(Exercise details)
Reproduce each line of the material exactly, minus any picture.

+---+

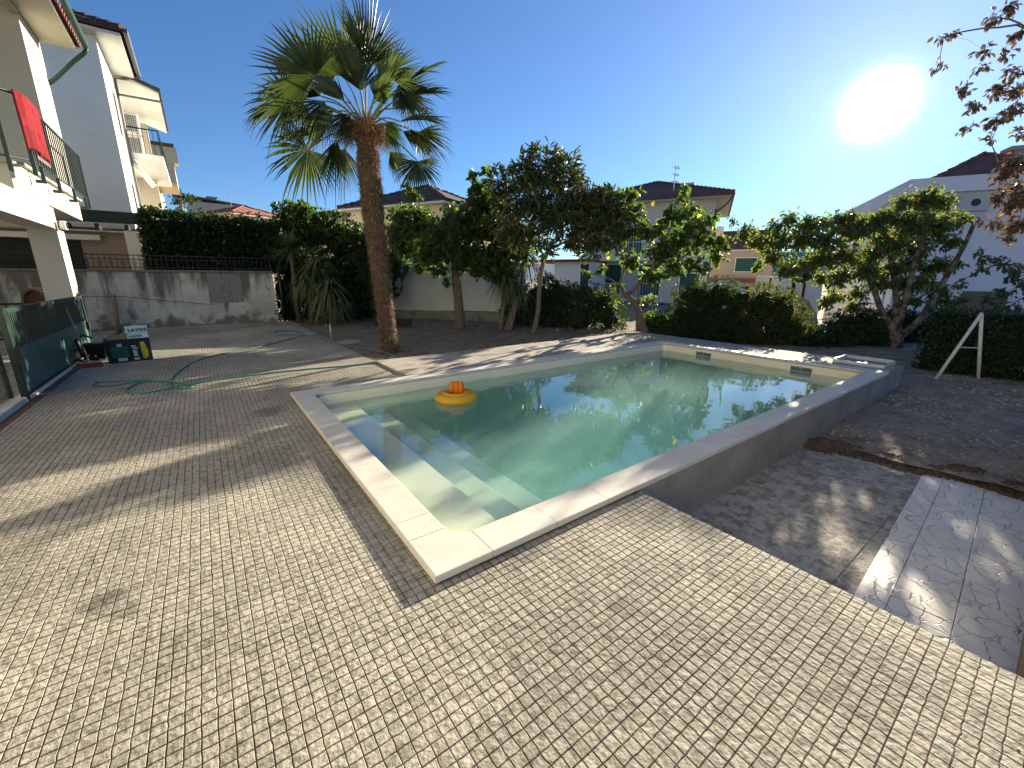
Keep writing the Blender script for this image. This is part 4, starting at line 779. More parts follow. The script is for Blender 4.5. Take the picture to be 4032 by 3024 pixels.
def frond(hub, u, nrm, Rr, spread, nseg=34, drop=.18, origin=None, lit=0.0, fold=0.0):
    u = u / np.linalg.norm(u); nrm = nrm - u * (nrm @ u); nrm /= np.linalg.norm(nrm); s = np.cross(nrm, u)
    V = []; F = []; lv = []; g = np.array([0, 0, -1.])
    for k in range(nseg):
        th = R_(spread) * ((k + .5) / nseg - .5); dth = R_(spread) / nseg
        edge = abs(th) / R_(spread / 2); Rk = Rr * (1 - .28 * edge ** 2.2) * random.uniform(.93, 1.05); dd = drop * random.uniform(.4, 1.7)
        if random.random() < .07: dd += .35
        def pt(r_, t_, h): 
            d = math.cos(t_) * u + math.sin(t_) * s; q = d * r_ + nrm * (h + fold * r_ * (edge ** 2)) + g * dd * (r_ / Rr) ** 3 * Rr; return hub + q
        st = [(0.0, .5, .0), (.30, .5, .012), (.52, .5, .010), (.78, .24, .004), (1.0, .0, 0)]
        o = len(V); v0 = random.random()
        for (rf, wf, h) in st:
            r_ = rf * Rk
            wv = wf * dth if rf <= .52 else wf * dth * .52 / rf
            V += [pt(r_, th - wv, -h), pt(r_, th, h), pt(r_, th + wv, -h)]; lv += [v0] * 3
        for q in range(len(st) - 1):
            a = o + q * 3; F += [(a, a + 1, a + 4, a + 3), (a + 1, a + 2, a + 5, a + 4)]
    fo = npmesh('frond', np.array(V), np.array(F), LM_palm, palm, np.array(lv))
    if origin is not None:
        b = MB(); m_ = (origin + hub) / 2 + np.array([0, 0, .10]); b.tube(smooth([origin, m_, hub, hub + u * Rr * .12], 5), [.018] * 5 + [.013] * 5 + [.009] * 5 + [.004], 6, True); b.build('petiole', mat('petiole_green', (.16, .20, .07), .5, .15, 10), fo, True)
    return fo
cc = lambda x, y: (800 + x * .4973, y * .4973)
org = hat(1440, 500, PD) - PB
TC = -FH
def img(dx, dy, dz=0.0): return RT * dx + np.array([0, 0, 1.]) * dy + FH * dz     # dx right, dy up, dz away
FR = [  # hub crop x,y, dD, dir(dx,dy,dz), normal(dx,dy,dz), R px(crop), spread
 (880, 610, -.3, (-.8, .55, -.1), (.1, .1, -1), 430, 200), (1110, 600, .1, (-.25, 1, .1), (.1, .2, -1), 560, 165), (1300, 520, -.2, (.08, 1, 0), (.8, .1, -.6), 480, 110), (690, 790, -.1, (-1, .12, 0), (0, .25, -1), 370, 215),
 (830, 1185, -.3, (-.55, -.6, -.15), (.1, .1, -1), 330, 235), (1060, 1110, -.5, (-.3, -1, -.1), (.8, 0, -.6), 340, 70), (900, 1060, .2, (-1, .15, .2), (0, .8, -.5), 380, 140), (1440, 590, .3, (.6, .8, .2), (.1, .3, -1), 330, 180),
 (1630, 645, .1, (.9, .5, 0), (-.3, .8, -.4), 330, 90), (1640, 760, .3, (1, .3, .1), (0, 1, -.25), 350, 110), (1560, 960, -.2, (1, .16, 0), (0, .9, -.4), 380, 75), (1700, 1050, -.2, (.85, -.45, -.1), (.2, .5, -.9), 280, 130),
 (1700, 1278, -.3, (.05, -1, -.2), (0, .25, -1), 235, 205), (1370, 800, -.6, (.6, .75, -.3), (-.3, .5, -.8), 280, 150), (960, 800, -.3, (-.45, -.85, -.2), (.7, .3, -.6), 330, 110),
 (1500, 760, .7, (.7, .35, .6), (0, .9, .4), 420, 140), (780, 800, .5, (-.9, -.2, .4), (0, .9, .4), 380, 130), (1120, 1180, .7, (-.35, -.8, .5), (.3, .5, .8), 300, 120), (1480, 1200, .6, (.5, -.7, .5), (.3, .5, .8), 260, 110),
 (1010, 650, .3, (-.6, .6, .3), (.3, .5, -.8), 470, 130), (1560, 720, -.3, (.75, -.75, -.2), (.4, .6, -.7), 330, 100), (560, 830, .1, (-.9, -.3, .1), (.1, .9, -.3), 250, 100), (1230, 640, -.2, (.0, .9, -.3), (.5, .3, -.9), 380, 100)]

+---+

(Written answer)
Keep writing the Blender script for this image. This is part 4, starting at line 779. More parts follow. The script is for Blender 4.5. Take the picture to be 4032 by 3024 pixels.
def frond(hub, u, nrm, Rr, spread, nseg=34, drop=.18, origin=None, lit=0.0, fold=0.0):
    u = u / np.linalg.norm(u); nrm = nrm - u * (nrm @ u); nrm /= np.linalg.norm(nrm); s = np.cross(nrm, u)
    V = []; F = []; lv = []; g = np.array([0, 0, -1.])
    for k in range(nseg):
        th = R_(spread) * ((k + .5) / nseg - .5); dth = R_(spread) / nseg
        edge = abs(th) / R_(spread / 2); Rk = Rr * (1 - .28 * edge ** 2.2) * random.uniform(.93, 1.05); dd = drop * random.uniform(.4, 1.7)
        if random.random() < .07: dd += .35
        def pt(r_, t_, h): 
            d = math.cos(t_) * u + math.sin(t_) * s; q = d * r_ + nrm * (h + fold * r_ * (edge ** 2)) + g * dd * (r_ / Rr) ** 3 * Rr; return hub + q
        st = [(0.0, .5, .0), (.30, .5, .012), (.52, .5, .010), (.78, .24, .004), (1.0, .0, 0)]
        o = len(V); v0 = random.random()
        for (rf, wf, h) in st:
            r_ = rf * Rk
            wv = wf * dth if rf <= .52 else wf * dth * .52 / rf
            V += [pt(r_, th - wv, -h), pt(r_, th, h), pt(r_, th + wv, -h)]; lv += [v0] * 3
        for q in range(len(st) - 1):
            a = o + q * 3; F += [(a, a + 1, a + 4, a + 3), (a + 1, a + 2, a + 5, a + 4)]
    fo = npmesh('frond', np.array(V), np.array(F), LM_palm, palm, np.array(lv))
    if origin is not None:
        b = MB(); m_ = (origin + hub) / 2 + np.array([0, 0, .10]); b.tube(smooth([origin, m_, hub, hub + u * Rr * .12], 5), [.018] * 5 + [.013] * 5 + [.009] * 5 + [.004], 6, True); b.build('petiole', mat('petiole_green', (.16, .20, .07), .5, .15, 10), fo, True)
    return fo
cc = lambda x, y: (800 + x * .4973, y * .4973)
org = hat(1440, 500, PD) - PB
TC = -FH
def img(dx, dy, dz=0.0): return RT * dx + np.array([0, 0, 1.]) * dy + FH * dz     # dx right, dy up, dz away
FR = [  # hub crop x,y, dD, dir(dx,dy,dz), normal(dx,dy,dz), R px(crop), spread
 (880, 610, -.3, (-.8, .55, -.1), (.1, .1, -1), 430, 200), (1110, 600, .1, (-.25, 1, .1), (.1, .2, -1), 560, 165), (1300, 520, -.2, (.08, 1, 0), (.8, .1, -.6), 480, 110), (690, 790, -.1, (-1, .12, 0), (0, .25, -1), 370, 215),
 (830, 1185, -.3, (-.55, -.6, -.15), (.1, .1, -1), 330, 235), (1060, 1110, -.5, (-.3, -1, -.1), (.8, 0, -.6), 340, 70), (900, 1060, .2, (-1, .15, .2), (0, .8, -.5), 380, 140), (1440, 590, .3, (.6, .8, .2), (.1, .3, -1), 330, 180),
 (1630, 645, .1, (.9, .5, 0), (-.3, .8, -.4), 330, 90), (1640, 760, .3, (1, .3, .1), (0, 1, -.25), 350, 110), (1560, 960, -.2, (1, .16, 0), (0, .9, -.4), 380, 75), (1700, 1050, -.2, (.85, -.45, -.1), (.2, .5, -.9), 280, 130),
 (1700, 1278, -.3, (.05, -1, -.2), (0, .25, -1), 235, 205), (1370, 800, -.6, (.6, .75, -.3), (-.3, .5, -.8), 280, 150), (960, 800, -.3, (-.45, -.85, -.2), (.7, .3, -.6), 330, 110),
 (1500, 760, .7, (.7, .35, .6), (0, .9, .4), 420, 140), (780, 800, .5, (-.9, -.2, .4), (0, .9, .4), 380, 130), (1120, 1180, .7, (-.35, -.8, .5), (.3, .5, .8), 300, 120), (1480, 1200, .6, (.5, -.7, .5), (.3, .5, .8), 260, 110),
 (1010, 650, .3, (-.6, .6, .3), (.3, .5, -.8), 470, 130), (1560, 720, -.3, (.75, -.75, -.2), (.4, .6, -.7), 330, 100), (560, 830, .1, (-.9, -.3, .1), (.1, .9, -.3), 250, 100), (1230, 640, -.2, (.0, .9, -.3), (.5, .3, -.9), 380, 100)]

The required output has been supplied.